The four areas of research are as follows:

  • Dr. Mukul Sharma was awarded $1,008,000 to characterize the "wettability" of oil reservoirs and its effect on oil recovery. Wettability is the property that makes oil or water spread on a solid surface: for instance that makes water bead up on a freshly waxed car. Wettability has a huge impact on oil recovery but is poorly understood, especially in cases where parts of the reservoir (or even neighboring sand grains) differ in wettability. This project will study what causes differences in wettability, and how these differences can be determined, and how they affect oil recovery.
  • Drs. William Rossen, Russell Johns, and Pope were awarded $888,000 to study the development of more efficient gas flooding applicable to shallow reservoirs. This program will bring together both laboratory experiments and advanced computer methods to improve the recovery of oil from oil reservoirs by gas injection. Gas is injected into oil reservoirs because it can partially dissolve in the oil, making the oil flow more easily to wells. Methods are needed to "enrich" the gas with oil in order to help the process work at lower pressures in shallow reservoirs. In addition, foam can help the gas flow more evenly across the oil reservoir and thereby recover more oil.
  • Drs. Mojdeh Delshad, Kamy Sepehrnoori , and Pope were awarded $880,000 to improve the simulation of chemical and microbial methods for oil recovery. These researchers have developed a computer model of these processes called UTCHEM, which is widely used to study both oil recovery and ground water cleanup methods. This model will be further developed and applied to better understand and predict the complex phenomena associated with improving oil recovery.

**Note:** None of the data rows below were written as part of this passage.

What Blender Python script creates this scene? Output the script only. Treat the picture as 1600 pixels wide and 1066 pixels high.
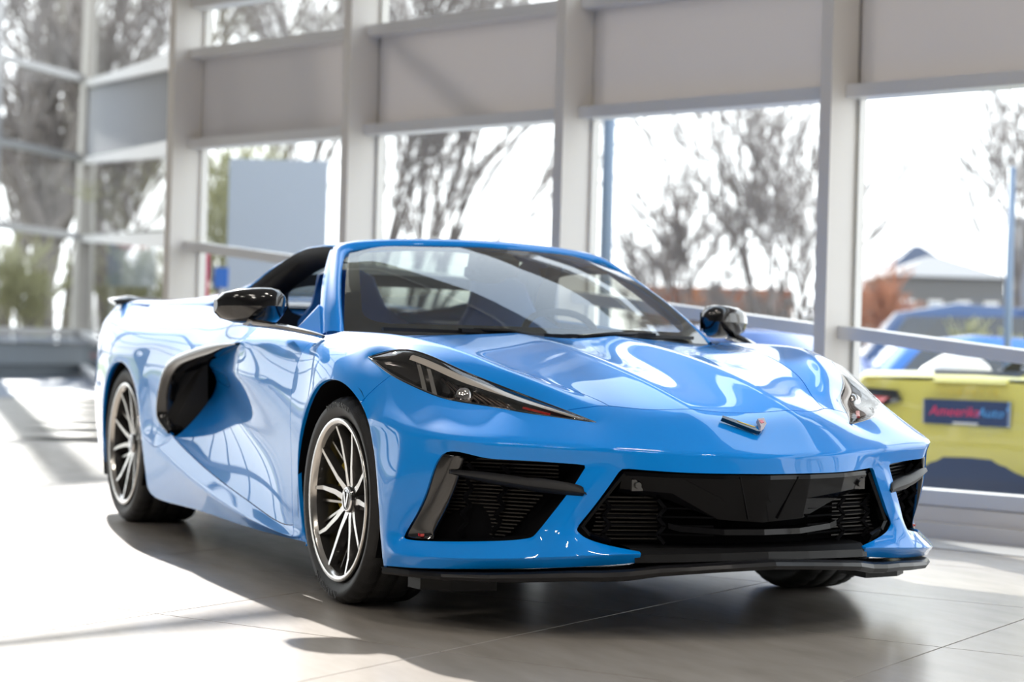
import bpy, bmesh, math, random
from mathutils import Vector, Matrix
PI = math.pi
sc = bpy.context.scene
for o in list(bpy.data.objects):
    bpy.data.objects.remove(o)
C = sc.collection
# ---------------------------------------------------------------- camera
cam = bpy.data.cameras.new('camera')
cam.sensor_width = 36.0
cam.lens = 67.24
cam.clip_start = 0.1
cam.clip_end = 600
cam.dof.use_dof = True
cam.dof.focus_distance = 5.75
cam.dof.aperture_fstop = 2.2
camo = bpy.data.objects.new('camera', cam)
C.objects.link(camo)
camo.matrix_world = Matrix(((0.431728, -0.010306, 0.901945, 5.681311),
                            (0.90159, -0.025345, -0.431847, -3.064921),
                            (0.02731, 0.999626, -0.00165, 0.832831),
                            (0, 0, 0, 1)))
sc.camera = camo
# ---------------------------------------------------------------- sky, sun, exposure
w = bpy.data.worlds.new('sky')
sc.world = w
w.use_nodes = True
wt = w.node_tree
wt.nodes.clear()
bg = wt.nodes.new('ShaderNodeBackground')
wo = wt.nodes.new('ShaderNodeOutputWorld')
tc = wt.nodes.new('ShaderNodeTexCoord')
sep = wt.nodes.new('ShaderNodeSeparateXYZ')
ramp = wt.nodes.new('ShaderNodeValToRGB')
wt.links.new(tc.outputs['Generated'], sep.inputs[0])
wt.links.new(sep.outputs['Z'], ramp.inputs[0])
wt.links.new(ramp.outputs[0], bg.inputs[0])
wt.links.new(bg.outputs[0], wo.inputs[0])
ramp.color_ramp.elements[0].position = 0.0
ramp.color_ramp.elements[0].color = (0.97, 0.975, 0.99, 1)
ramp.color_ramp.elements[1].position = 0.9
ramp.color_ramp.elements[1].color = (0.62, 0.76, 0.96, 1)
e = ramp.color_ramp.elements.new(0.35)
e.color = (0.93, 0.95, 0.98, 1)
bg.inputs[1].default_value = 3.3
sun = bpy.data.lights.new('sun', 'SUN')
sun.energy = 9.5
sun.angle = math.radians(0.6)
sun.color = (1.0, 0.955, 0.9)
suno = bpy.data.objects.new('sun', sun)
C.objects.link(suno)
suno.location = (-20, 6, 20)
suno.rotation_euler = Vector((0.988, -0.154, -0.58)).to_track_quat('-Z', 'Y').to_euler()
sc.view_settings.view_transform = 'Standard'
sc.view_settings.look = 'None'
sc.view_settings.gamma = 1.0
sc.view_settings.exposure = 0.0
sc.view_settings.use_curve_mapping = False
# ---------------------------------------------------------------- materials
def mat(name, col=(0.5, 0.5, 0.5), rough=0.5, metal=0.0, coat=0.0, spec=0.5, noise=None, bump=None, emit=None, ior=None):
    """noise = (scale, amount, colour2); bump = (scale, strength)"""
    m = bpy.data.materials.new(name)
    m.use_nodes = True
    nt = m.node_tree
    b = nt.nodes['Principled BSDF']
    b.inputs['Base Color'].default_value = (*col, 1)
    b.inputs['Roughness'].default_value = rough
    b.inputs['Metallic'].default_value = metal
    b.inputs['Coat Weight'].default_value = coat
    b.inputs['Coat Roughness'].default_value = 0.015
    b.inputs['Specular IOR Level'].default_value = spec
    if ior:
        b.inputs['IOR'].default_value = ior
    tcn = nt.nodes.new('ShaderNodeTexCoord')
    if noise:
        n = nt.nodes.new('ShaderNodeTexNoise')
        n.inputs['Scale'].default_value = noise[0]
        n.inputs['Detail'].default_value = 5
        nt.links.new(tcn.outputs['Object'], n.inputs['Vector'])
        r = nt.nodes.new('ShaderNodeValToRGB')
        r.color_ramp.elements[0].position = 0.3
        r.color_ramp.elements[1].position = 0.7
        r.color_ramp.elements[0].color = (*col, 1)
        r.color_ramp.elements[1].color = (*noise[1], 1)
        nt.links.new(n.outputs['Fac'], r.inputs[0])
        nt.links.new(r.outputs[0], b.inputs['Base Color'])
    if bump:
        n2 = nt.nodes.new('ShaderNodeTexNoise')
        n2.inputs['Scale'].default_value = bump[0]
        n2.inputs['Detail'].default_value = 4
        nt.links.new(tcn.outputs['Object'], n2.inputs['Vector'])
        bp = nt.nodes.new('ShaderNodeBump')
        bp.inputs['Strength'].default_value = bump[1]
        bp.inputs['Distance'].default_value = 0.01
        nt.links.new(n2.outputs['Fac'], bp.inputs['Height'])
        nt.links.new(bp.outputs[0], b.inputs['Normal'])
    if emit:
        b.inputs['Emission Color'].default_value = (*emit[0], 1)
        b.inputs['Emission Strength'].default_value = emit[1]
    return m

def glass_mat(name, tint=(0.95, 0.97, 0.97), refl=0.06, rough=0.0, haze=0.0, hazecol=(0.8, 0.85, 0.9), ior=1.5):
    """sheet glass: see-through with a fresnel mirror on top, and a little diffuse haze mixed in to veil the view"""
    m = bpy.data.materials.new(name)
    m.use_nodes = True
    nt = m.node_tree
    nt.nodes.clear()
    out = nt.nodes.new('ShaderNodeOutputMaterial')
    tr = nt.nodes.new('ShaderNodeBsdfTransparent')
    tr.inputs[0].default_value = (*tint, 1)
    gl = nt.nodes.new('ShaderNodeBsdfGlossy')
    gl.inputs['Roughness'].default_value = rough
    fr = nt.nodes.new('ShaderNodeFresnel')
    ge = nt.nodes.new('ShaderNodeNewGeometry')      # a single sheet: same mirror strength from both faces
    mi = nt.nodes.new('ShaderNodeMapRange')
    mi.inputs['To Min'].default_value = ior
    mi.inputs['To Max'].default_value = 1.0 / ior
    nt.links.new(ge.outputs['Backfacing'], mi.inputs[0])
    nt.links.new(mi.outputs[0], fr.inputs[0])
    mx = nt.nodes.new('ShaderNodeMixShader')
    nt.links.new(fr.outputs[0], mx.inputs[0])
    nt.links.new(gl.outputs[0], mx.inputs[2])
    if haze:
        df = nt.nodes.new('ShaderNodeBsdfDiffuse')
        df.inputs[0].default_value = (*hazecol, 1)
        m2 = nt.nodes.new('ShaderNodeMixShader')
        m2.inputs[0].default_value = haze
        nt.links.new(tr.outputs[0], m2.inputs[1])
        nt.links.new(df.outputs[0], m2.inputs[2])
        nt.links.new(m2.outputs[0], mx.inputs[1])
    else:
        nt.links.new(tr.outputs[0], mx.inputs[1])
    nt.links.new(mx.outputs[0], out.inputs[0])
    return m

def paint(name, col):
    m = mat(name, col, 0.4, 0.0, 1.0, 0.08)
    b = m.node_tree.nodes['Principled BSDF']
    b.inputs['Coat IOR'].default_value = 1.47
    return m

M = {}
M['blue'] = paint('blue_paint', (0.0, 0.29, 0.93))
M['yellow'] = paint('yellow_paint', (0.70, 0.61, 0.13))
M['gloss_black'] = mat('gloss_black', (0.006, 0.006, 0.007), 0.12, 0, 1.0)
M['satin_black'] = mat('satin_black', (0.009, 0.009, 0.010), 0.42, 0, 0, 0.3, bump=(900, 0.1))
M['lip_black'] = mat('splitter_black', (0.009, 0.009, 0.011), 0.33, 0, 0, 0.4)
M['void'] = mat('dark_lining', (0.005, 0.005, 0.006), 0.9, spec=0.05)
M['felt'] = mat('black_trim', (0.009, 0.009, 0.01), 0.7, bump=(500, 0.2))
M['rubber'] = mat('tyre_rubber', (0.018, 0.018, 0.019), 0.55, bump=(300, 0.25))
M['mark'] = mat('tyre_marking', (0.05, 0.05, 0.052), 0.5)
M['rim'] = mat('machined_silver', (0.62, 0.6, 0.57), 0.18, 1.0)
M['spokeside'] = mat('dark_grey_spoke', (0.09, 0.088, 0.086), 0.25, 0.7, 0.5)
M['disc'] = mat('brake_steel', (0.25, 0.2, 0.17), 0.35, 1.0)
M['caliper'] = mat('yellow_caliper', (0.75, 0.55, 0.02), 0.3, 0, 0.5)
M['chrome'] = mat('chrome', (0.85, 0.85, 0.86), 0.06, 1.0)
M['radiator'] = mat('radiator_fins', (0.03, 0.027, 0.024), 0.35, 0.5)
M['piano'] = mat('grille_black', (0.004, 0.004, 0.005), 0.22, 0, 0.25, 0.12)
M['red'] = mat('red_reflector', (0.7, 0.02, 0.01), 0.2, 0, 1)
M['seat_blue'] = mat('blue_leather', (0.0, 0.13, 0.5), 0.5, bump=(250, 0.2))
M['seat_grey'] = mat('black_leather', (0.02, 0.02, 0.022), 0.5, bump=(250, 0.2))
M['screen_glass'] = glass_mat('windscreen_glass', (0.55, 0.57, 0.52), ior=2.05, haze=0.02)
M['side_glass'] = glass_mat('side_glass', (0.6, 0.66, 0.64), ior=1.5)
M['lens'] = glass_mat('lamp_lens', (0.88, 0.86, 0.84), ior=1.42)
M['guide'] = mat('light_guide', (.72, .69, .65), .25, 0, .8)
M['pane'] = glass_mat('facade_glass', (0.90, 0.935, 0.93), ior=1.33, haze=0.04)
M['pane_clear'] = glass_mat('facade_glass_clear', (0.88, 0.91, 0.91), ior=1.33, haze=0.008)
M['cream'] = mat('cream_frame', (0.70, 0.665, 0.62), 0.4)
M['frame'] = mat('silver_frame', (0.72, 0.715, 0.71), 0.35, 0.15)
M['gasket'] = mat('window_gasket', (0.03, 0.035, 0.035), 0.6)

# ---------------------------------------------------------------- object helpers
def put(name, bm, m, parent=None, smooth=False, label=None):
    me = bpy.data.meshes.new(name)
    bm.normal_update()
    bm.to_mesh(me)
    bm.free()
    for mm in (m if isinstance(m, (list, tuple)) else [m]):
        me.materials.append(mm)
    if smooth:
        for p in me.polygons:
            p.use_smooth = True
    o = bpy.data.objects.new(name, me)
    C.objects.link(o)
    if parent is not None:
        o.parent = parent
    if label:
        o['label'] = label
    return o

def tag(o, label, cat, group=None, kind=None):
    o['label'] = label
    o['category'] = cat
    if group:
        o['group'] = group
    if kind:
        o['kind'] = kind
    return o

def struct(o):
    o['kind'] = 'structure'
    return o

def empty(name, loc=(0, 0, 0), rz=0.0):
    o = bpy.data.objects.new(name, None)
    C.objects.link(o)
    o.location = loc
    o.rotation_euler = (0, 0, rz)
    o.empty_display_size = 0.1
    return o

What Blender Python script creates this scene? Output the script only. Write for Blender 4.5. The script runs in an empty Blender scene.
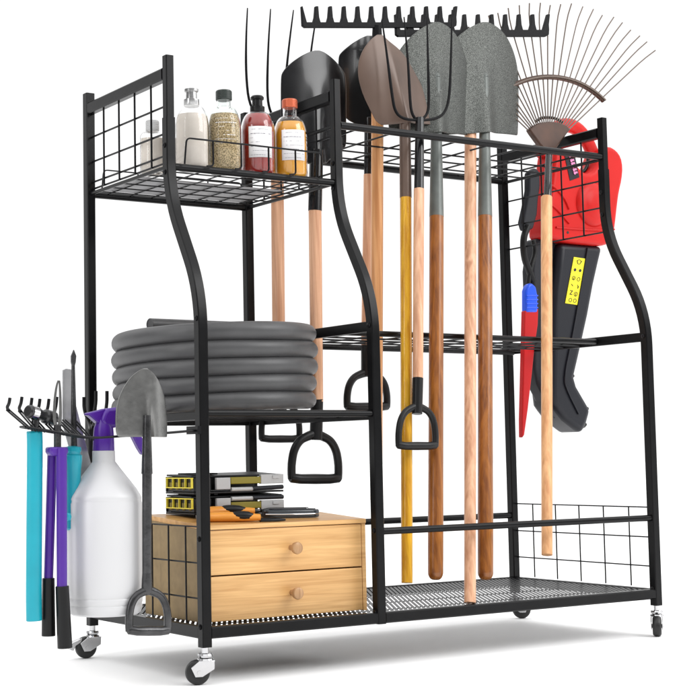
import bpy, bmesh, math, random
from mathutils import Vector, Matrix, Euler
random.seed(7)
C = bpy.context.scene
COL = C.collection
# ------------------------------------------------------------------ camera, world, light
CAM = Vector((-1.14839, -1.98034, 0.36245)); EUL = Euler((1.653320508, 0.015938812, -0.558047399), 'XYZ')
FOC, PX, PY = 1514.254, 339.5 - 87.482, 344.5 - 13.473
cd = bpy.data.cameras.new('camera'); cam = bpy.data.objects.new('camera', cd); COL.objects.link(cam)
cam.location = CAM; cam.rotation_euler = EUL
cd.sensor_fit = 'VERTICAL'; cd.sensor_height = 36; cd.lens = 36 * FOC / 689
cd.shift_x = 87.482 / 689; cd.shift_y = -13.473 / 689; cd.clip_end = 200
C.camera = cam
w = bpy.data.worlds.new('World'); C.world = w; w.use_nodes = True
# world gradient: white backdrop, added overhead glow whitening the floor, front dimmed for contrast
nt = w.node_tree; bg = nt.nodes['Background']; bg.inputs[0].default_value = (1, 1, 1, 1)
tcw = nt.nodes.new('ShaderNodeTexCoord')
def wdot(vec, lo, hi, a, b):
    d = nt.nodes.new('ShaderNodeVectorMath'); d.operation = 'DOT_PRODUCT'; d.inputs[1].default_value = vec
    nt.links.new(tcw.outputs['Generated'], d.inputs[0])
    m = nt.nodes.new('ShaderNodeMapRange'); m.interpolation_type = 'SMOOTHSTEP'; m.inputs['From Min'].default_value = lo; m.inputs['From Max'].default_value = hi
    m.inputs['To Min'].default_value = a; m.inputs['To Max'].default_value = b; nt.links.new(d.outputs['Value'], m.inputs['Value']); return m.outputs['Result']
front = wdot((.53, .848, 0), -.05, .55, .16, 1.1); top = wdot((0, 0, 1), .33, .68, 0, 1.8)
mx = nt.nodes.new('ShaderNodeMath'); mx.operation = 'MAXIMUM'; nt.links.new(front, mx.inputs[0]); nt.links.new(top, mx.inputs[1]); nt.links.new(mx.outputs[0], bg.inputs[1])
C.view_settings.view_transform = 'Standard'; C.view_settings.look = 'None'; C.view_settings.exposure = 0; C.view_settings.gamma = 1
def area(name, loc, target, size, energy, sy=None):
    l = bpy.data.lights.new(name, 'AREA'); l.energy = energy; l.size = size
    if sy: l.shape = 'RECTANGLE'; l.size_y = sy
    o = bpy.data.objects.new(name, l); COL.objects.link(o); o.location = loc
    o.rotation_euler = (Vector(target) - Vector(loc)).to_track_quat('-Z', 'Y').to_euler()
area('softbox_key', (1.9, -2.2, 2.2), (0.4, 0.1, 0.45), 1.7, 50)
area('added_strip_right', (3.1, -1.0, 1.3), (0.6, 0.15, 0.7), 0.6, 9, 2.0)  # unseen lamp added for highlights on right-hand faces
area('added_strip_left', (-2.4, -0.5, 1.4), (0.2, 0.1, 0.5), 0.5, 18, 1.8)  # unseen lamp added to light the left edges

W, M, D, S = 0.951429, 0.324252, 0.380839, 0.093257      # rack width, middle post, depth, set-back of the upper posts
GZ = 0.0255                                               # floor height
RM = EUL.to_matrix()
def ray(u, v): return RM @ Vector(((u - PX) / FOC, -(v - PY) / FOC, -1))
def at(u, v, y, k=0.0):                                   # photograph point on the plane y + k (z - .57)
    d = ray(u, v); t = (y + k * (CAM.z - 0.57) - CAM.y) / (d.y - k * d.z); return CAM + d * t
def atx(u, v, x): d = ray(u, v); return CAM + d * ((x - CAM.x) / d.x)
def atz(u, v, z): d = ray(u, v); return CAM + d * ((z - CAM.z) / d.z)
def mpp(p): return -((RM.transposed() @ (Vector(p) - CAM)).z) / FOC      # metres per photograph pixel at p

# ------------------------------------------------------------------ materials
def mat(name, col, rough=.5, metal=0, coat=0, var=0.0, vscale=40, bump=0.0, bscale=300, stretch=(1, 1, 1), col2=None, spec=.5, rvar=0.0):
    m = bpy.data.materials.new(name); m.use_nodes = True; nt = m.node_tree; b = nt.nodes['Principled BSDF']
    b.inputs['Base Color'].default_value = (*col, 1); b.inputs['Roughness'].default_value = rough
    b.inputs['Metallic'].default_value = metal; b.inputs['Coat Weight'].default_value = coat; b.inputs['Coat Roughness'].default_value = .08
    b.inputs['Specular IOR Level'].default_value = spec
    tc = nt.nodes.new('ShaderNodeTexCoord'); mp = nt.nodes.new('ShaderNodeMapping'); mp.inputs['Scale'].default_value = stretch
    nt.links.new(tc.outputs['Object'], mp.inputs['Vector'])
    if var or col2 or rvar:
        n = nt.nodes.new('ShaderNodeTexNoise'); n.inputs['Scale'].default_value = vscale; n.inputs['Detail'].default_value = 6
        nt.links.new(mp.outputs['Vector'], n.inputs['Vector'])
        r = nt.nodes.new('ShaderNodeValToRGB'); r.color_ramp.elements[0].position = .32; r.color_ramp.elements[1].position = .68
        c2 = col2 or tuple(min(1, c * (1 + var)) for c in col); c1 = col if col2 else tuple(c * (1 - var) for c in col)
        r.color_ramp.elements[0].color = (*c1, 1); r.color_ramp.elements[1].color = (*c2, 1)
        nt.links.new(n.outputs['Fac'], r.inputs['Fac']); nt.links.new(r.outputs['Color'], b.inputs['Base Color'])
        if rvar:
            mr = nt.nodes.new('ShaderNodeMapRange'); mr.inputs['To Min'].default_value = max(.02, rough - rvar); mr.inputs['To Max'].default_value = rough + rvar
            nt.links.new(n.outputs['Fac'], mr.inputs['Value']); nt.links.new(mr.outputs['Result'], b.inputs['Roughness'])
    if bump:
        n2 = nt.nodes.new('ShaderNodeTexNoise'); n2.inputs['Scale'].default_value = bscale; n2.inputs['Detail'].default_value = 3
        nt.links.new(mp.outputs['Vector'], n2.inputs['Vector'])
        bp = nt.nodes.new('ShaderNodeBump'); bp.inputs['Strength'].default_value = bump; bp.inputs['Distance'].default_value = .002
        nt.links.new(n2.outputs['Fac'], bp.inputs['Height']); nt.links.new(bp.outputs['Normal'], b.inputs['Normal'])
    return m
def wood(name, dark, light, rough=.45, axis='z', fine=1.0, coat=0.1, knots=0.0):
    m = mat(name, light, rough, coat=coat); nt = m.node_tree; b = nt.nodes['Principled BSDF']
    tc = nt.nodes.new('ShaderNodeTexCoord'); mp = nt.nodes.new('ShaderNodeMapping')
    a, l = 95 * fine, 4.0 * fine
    mp.inputs['Scale'].default_value = (a, a, l) if axis == 'z' else (l, a, a)
    nt.links.new(tc.outputs['Object'], mp.inputs['Vector'])
    n = nt.nodes.new('ShaderNodeTexNoise'); n.inputs['Scale'].default_value = 1.3; n.inputs['Detail'].default_value = 8; n.inputs['Distortion'].default_value = .6
    nt.links.new(mp.outputs['Vector'], n.inputs['Vector'])
    n2 = nt.nodes.new('ShaderNodeTexNoise'); n2.inputs['Scale'].default_value = .22; n2.inputs['Detail'].default_value = 3; n2.inputs['Distortion'].default_value = 2.5
    nt.links.new(mp.outputs['Vector'], n2.inputs['Vector'])
    wv = nt.nodes.new('ShaderNodeMath'); wv.operation = 'MULTIPLY'; wv.inputs[1].default_value = 26; nt.links.new(n2.outputs['Fac'], wv.inputs[0])
    sn = nt.nodes.new('ShaderNodeMath'); sn.operation = 'SINE'; nt.links.new(wv.outputs[0], sn.inputs[0])
    ma = nt.nodes.new('ShaderNodeMath'); ma.operation = 'MULTIPLY_ADD'; ma.inputs[1].default_value = .11 + knots; nt.links.new(sn.outputs[0], ma.inputs[0]); nt.links.new(n.outputs['Fac'], ma.inputs[2])
    r = nt.nodes.new('ShaderNodeValToRGB'); r.color_ramp.elements[0].position = .25; r.color_ramp.elements[1].position = .72
    r.color_ramp.elements[0].color = (*dark, 1); r.color_ramp.elements[1].color = (*light, 1)
    nt.links.new(ma.outputs[0], r.inputs['Fac']); nt.links.new(r.outputs['Color'], b.inputs['Base Color'])
    bp = nt.nodes.new('ShaderNodeBump'); bp.inputs['Strength'].default_value = .15; bp.inputs['Distance'].default_value = .001
    nt.links.new(n.outputs['Fac'], bp.inputs['Height']); nt.links.new(bp.outputs['Normal'], b.inputs['Normal'])
    return m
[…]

  • Drs. Mary Wheeler, Pope, and Sepehrnoori were awarded $252,000 in additional funds to continue the development of a new generation framework for parallel reservoir simulation. This project will develop the next generation of computer simulators for oil reservoirs on massively parallel computers and clusters of PCs. "Parallel" simulators achieve greater speed by doing the calculations simultaneously on a large number of processors. The ability to store and process huge amounts of information will allow this oil reservoir model to achieve an unprecedented level of geological and process detail and realism in its results, and thus better predictions.